Dr. Leah weighs on on talking about ‘Daddy’
Talking to your kids about absent dads is a little liek talking to them about sex. Give them as much information as they need for the age, and let it go after that.
Its hard to talk to your kids about your ex. For some ex-couples, it gets easier. But not necessarily If you are a divorced mother, the questions your children ask about their father are apt to be fraught with minefields. If you’re a single mother by choice, you’re going to have a different set of answers to give your kids. Widows will have to deal with loss and memory of a very different type than divorce.
When my kid talks about his father, I always listen. This morning, he came into my bedroom with a handmade book in his hands. I knew just what that was. We sat on my bed and read through the wish book that had been passed around at my baby shower. The guests had written their wishes for my son in this book, and today we read them all, together. Then I went and brought him the photo album of his shower, and showed him all the people who were there, some of whom have passed away since then, young and old alike. And I showed him the photos of his father from that day, listening to my belly with a smile. I think it’s a good thing for him to see that he was loved by both of us, even before he was born.
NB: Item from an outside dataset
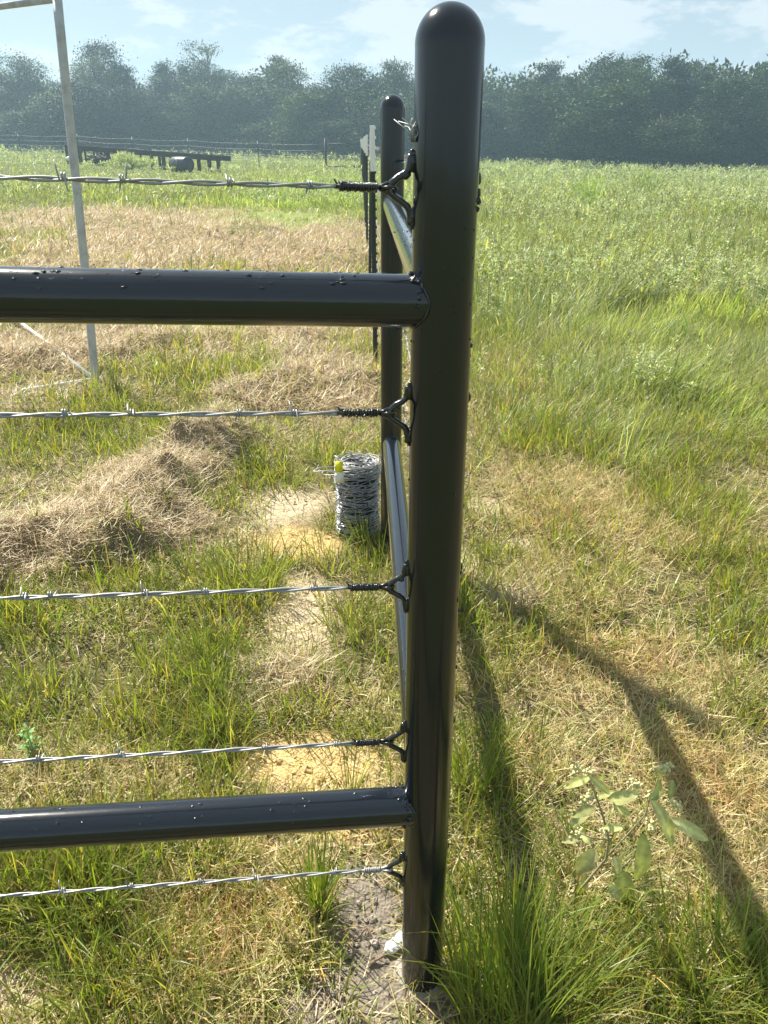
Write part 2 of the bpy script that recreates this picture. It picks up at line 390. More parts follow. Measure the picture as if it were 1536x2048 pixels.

For the rest of the questions, I use the time honored techniques of deflection and repetition. I mirror back the emotions he expresses to me, and he knows I hear him when he expresses his disappointment that his father didn’t send him a birthday present (to which I say I think he tried), hasn’t called in a long time, etc. And then it’s gone, and he’s off playing and singing and laughing again.
How do you deal with it?
Dr. Leah guest posted on Dr. D’s blog, and her answers are pretty great. I suggest you read them and hold her takeaway close to your heart.

2 Comments
I’m a pretty big believer in honesty, but with as little commentary as possible. I think your son has every right to be disappointed that his father didn’t send him a bday present. My girls didn’t get one either, and to us, it was just another reminder that their dad is just not capable of being a real dad. I do reassure them that it’s okay to love him, I reminded them that they wanted to call him and handed them the phone tonight. At the same time, I think it’s part of my job to manage their expectations of their father. Low, low standards are best.
Thank you for continuing the conversation on this important and, often, wrenching topic.
And speaking of low expectations . . .my “babies” – a boy and a girl used to divide anything they received from their dad. For example, if my son received a cash gift for his birthday, he would give half immediately to his sister. And she would do the same, if Dad remembered her birthday. Or Christmas. They knew from experience that the “next birthday” or holiday would likely be forgotten.
Kids do find their own ways to cope.